---- Supplied material
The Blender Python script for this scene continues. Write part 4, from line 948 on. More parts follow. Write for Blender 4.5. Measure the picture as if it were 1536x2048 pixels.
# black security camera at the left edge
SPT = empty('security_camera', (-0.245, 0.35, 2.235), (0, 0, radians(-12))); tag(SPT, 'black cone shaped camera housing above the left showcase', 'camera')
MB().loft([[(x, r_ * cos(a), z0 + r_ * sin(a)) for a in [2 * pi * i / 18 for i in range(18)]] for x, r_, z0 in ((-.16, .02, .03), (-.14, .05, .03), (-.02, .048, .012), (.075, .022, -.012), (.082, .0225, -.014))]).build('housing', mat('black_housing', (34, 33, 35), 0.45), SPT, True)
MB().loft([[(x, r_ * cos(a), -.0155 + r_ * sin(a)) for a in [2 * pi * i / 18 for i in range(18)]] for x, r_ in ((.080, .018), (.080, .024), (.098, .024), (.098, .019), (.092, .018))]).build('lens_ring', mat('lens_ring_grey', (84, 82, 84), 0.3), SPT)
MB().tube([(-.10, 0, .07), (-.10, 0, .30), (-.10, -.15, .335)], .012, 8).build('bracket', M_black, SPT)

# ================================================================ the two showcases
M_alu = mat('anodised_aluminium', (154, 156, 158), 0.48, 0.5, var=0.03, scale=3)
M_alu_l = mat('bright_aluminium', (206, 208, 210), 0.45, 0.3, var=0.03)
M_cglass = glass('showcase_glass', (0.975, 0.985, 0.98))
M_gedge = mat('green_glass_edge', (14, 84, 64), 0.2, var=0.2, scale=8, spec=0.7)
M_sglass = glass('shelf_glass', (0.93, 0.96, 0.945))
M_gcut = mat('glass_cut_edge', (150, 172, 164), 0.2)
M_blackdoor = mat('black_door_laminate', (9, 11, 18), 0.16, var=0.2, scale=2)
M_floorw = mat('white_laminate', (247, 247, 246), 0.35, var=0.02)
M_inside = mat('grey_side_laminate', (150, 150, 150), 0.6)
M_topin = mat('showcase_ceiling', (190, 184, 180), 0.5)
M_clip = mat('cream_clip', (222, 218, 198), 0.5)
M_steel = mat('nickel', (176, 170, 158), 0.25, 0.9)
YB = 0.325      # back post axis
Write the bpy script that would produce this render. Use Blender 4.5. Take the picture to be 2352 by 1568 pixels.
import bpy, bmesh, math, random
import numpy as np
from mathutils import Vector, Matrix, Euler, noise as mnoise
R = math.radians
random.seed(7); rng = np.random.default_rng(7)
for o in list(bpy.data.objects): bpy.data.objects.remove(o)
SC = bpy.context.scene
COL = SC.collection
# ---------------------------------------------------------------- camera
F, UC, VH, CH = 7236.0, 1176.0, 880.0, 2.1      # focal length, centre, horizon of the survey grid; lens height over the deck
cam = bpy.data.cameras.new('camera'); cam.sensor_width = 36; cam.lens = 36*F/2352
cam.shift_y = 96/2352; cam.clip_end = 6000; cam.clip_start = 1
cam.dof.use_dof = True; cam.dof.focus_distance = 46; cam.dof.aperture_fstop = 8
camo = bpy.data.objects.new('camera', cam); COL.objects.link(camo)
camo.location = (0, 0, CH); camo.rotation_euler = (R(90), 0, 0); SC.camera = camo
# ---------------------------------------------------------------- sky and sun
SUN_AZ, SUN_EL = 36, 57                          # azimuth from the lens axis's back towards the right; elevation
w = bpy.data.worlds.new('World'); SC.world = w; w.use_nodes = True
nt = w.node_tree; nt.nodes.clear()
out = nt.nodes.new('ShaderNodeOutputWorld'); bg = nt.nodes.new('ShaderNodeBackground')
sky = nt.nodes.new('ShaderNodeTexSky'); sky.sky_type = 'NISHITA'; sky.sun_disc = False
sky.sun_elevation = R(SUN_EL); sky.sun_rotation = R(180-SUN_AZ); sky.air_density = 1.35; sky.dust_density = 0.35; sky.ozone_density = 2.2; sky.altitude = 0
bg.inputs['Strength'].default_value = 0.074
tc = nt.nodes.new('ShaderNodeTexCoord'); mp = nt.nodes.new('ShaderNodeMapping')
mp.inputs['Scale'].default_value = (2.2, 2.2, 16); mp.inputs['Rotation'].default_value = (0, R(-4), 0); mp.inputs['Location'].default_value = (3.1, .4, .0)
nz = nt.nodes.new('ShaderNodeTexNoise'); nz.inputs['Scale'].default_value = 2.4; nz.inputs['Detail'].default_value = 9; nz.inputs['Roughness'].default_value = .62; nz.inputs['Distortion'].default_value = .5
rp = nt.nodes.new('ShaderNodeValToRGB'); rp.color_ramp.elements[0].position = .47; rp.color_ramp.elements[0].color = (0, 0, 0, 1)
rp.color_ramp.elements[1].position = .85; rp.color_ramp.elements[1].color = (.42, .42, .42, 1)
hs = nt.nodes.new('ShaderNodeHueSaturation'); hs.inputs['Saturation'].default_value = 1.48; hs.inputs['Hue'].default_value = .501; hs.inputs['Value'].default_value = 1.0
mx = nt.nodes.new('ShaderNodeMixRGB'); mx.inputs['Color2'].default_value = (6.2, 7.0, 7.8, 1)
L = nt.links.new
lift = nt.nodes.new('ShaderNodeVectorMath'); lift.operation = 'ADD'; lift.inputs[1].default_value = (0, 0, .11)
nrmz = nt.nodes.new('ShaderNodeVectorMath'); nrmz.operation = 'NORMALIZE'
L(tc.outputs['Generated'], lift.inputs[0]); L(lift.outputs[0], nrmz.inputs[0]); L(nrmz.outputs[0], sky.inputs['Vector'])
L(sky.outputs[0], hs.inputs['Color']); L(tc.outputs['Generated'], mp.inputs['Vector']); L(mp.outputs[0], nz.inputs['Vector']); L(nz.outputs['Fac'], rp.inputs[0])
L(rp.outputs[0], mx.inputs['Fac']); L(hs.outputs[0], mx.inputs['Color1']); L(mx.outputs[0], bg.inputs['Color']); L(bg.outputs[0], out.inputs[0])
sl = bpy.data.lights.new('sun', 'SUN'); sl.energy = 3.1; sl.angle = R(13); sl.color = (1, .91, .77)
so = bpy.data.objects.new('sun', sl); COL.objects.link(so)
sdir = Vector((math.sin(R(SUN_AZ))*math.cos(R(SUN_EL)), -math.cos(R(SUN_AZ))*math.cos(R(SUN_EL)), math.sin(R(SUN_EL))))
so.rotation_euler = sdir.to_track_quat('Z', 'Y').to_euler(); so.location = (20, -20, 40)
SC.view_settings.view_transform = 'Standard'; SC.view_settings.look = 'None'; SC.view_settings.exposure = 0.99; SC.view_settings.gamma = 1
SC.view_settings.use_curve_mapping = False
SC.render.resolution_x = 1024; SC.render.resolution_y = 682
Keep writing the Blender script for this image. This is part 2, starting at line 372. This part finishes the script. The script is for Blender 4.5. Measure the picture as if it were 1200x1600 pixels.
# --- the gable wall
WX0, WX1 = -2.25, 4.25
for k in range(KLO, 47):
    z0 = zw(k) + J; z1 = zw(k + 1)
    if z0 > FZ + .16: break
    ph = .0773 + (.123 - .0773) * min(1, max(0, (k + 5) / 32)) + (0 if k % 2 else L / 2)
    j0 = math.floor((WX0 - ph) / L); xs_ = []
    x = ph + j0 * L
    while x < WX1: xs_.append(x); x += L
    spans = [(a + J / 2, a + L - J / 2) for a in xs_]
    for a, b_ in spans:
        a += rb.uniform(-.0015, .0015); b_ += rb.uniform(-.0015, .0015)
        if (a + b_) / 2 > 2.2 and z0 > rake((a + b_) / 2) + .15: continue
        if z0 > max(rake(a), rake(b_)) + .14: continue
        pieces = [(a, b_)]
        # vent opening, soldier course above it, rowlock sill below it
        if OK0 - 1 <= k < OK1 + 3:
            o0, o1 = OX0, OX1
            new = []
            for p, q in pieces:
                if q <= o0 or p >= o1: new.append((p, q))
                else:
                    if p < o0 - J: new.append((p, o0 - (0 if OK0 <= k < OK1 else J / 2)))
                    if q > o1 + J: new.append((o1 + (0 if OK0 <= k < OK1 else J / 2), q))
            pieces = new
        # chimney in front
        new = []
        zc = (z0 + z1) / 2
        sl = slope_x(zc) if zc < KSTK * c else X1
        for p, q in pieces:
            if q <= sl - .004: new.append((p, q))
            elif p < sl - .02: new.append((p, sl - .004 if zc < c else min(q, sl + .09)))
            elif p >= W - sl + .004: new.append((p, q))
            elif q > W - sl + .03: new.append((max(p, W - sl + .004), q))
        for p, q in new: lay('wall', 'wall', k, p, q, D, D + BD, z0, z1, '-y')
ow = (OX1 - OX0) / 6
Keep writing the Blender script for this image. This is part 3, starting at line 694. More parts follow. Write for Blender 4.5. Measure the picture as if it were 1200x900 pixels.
--------
## Directions:
Lines holding the word "scene" in the entries above are the ones to pull out. Copy them all.

## Solution to this problem:
The Blender Python script for this scene continues. Write part 4, from line 948 on. More parts follow. Write for Blender 4.5. Measure the picture as if it were 1536x2048 pixels.
SC = bpy.context.scene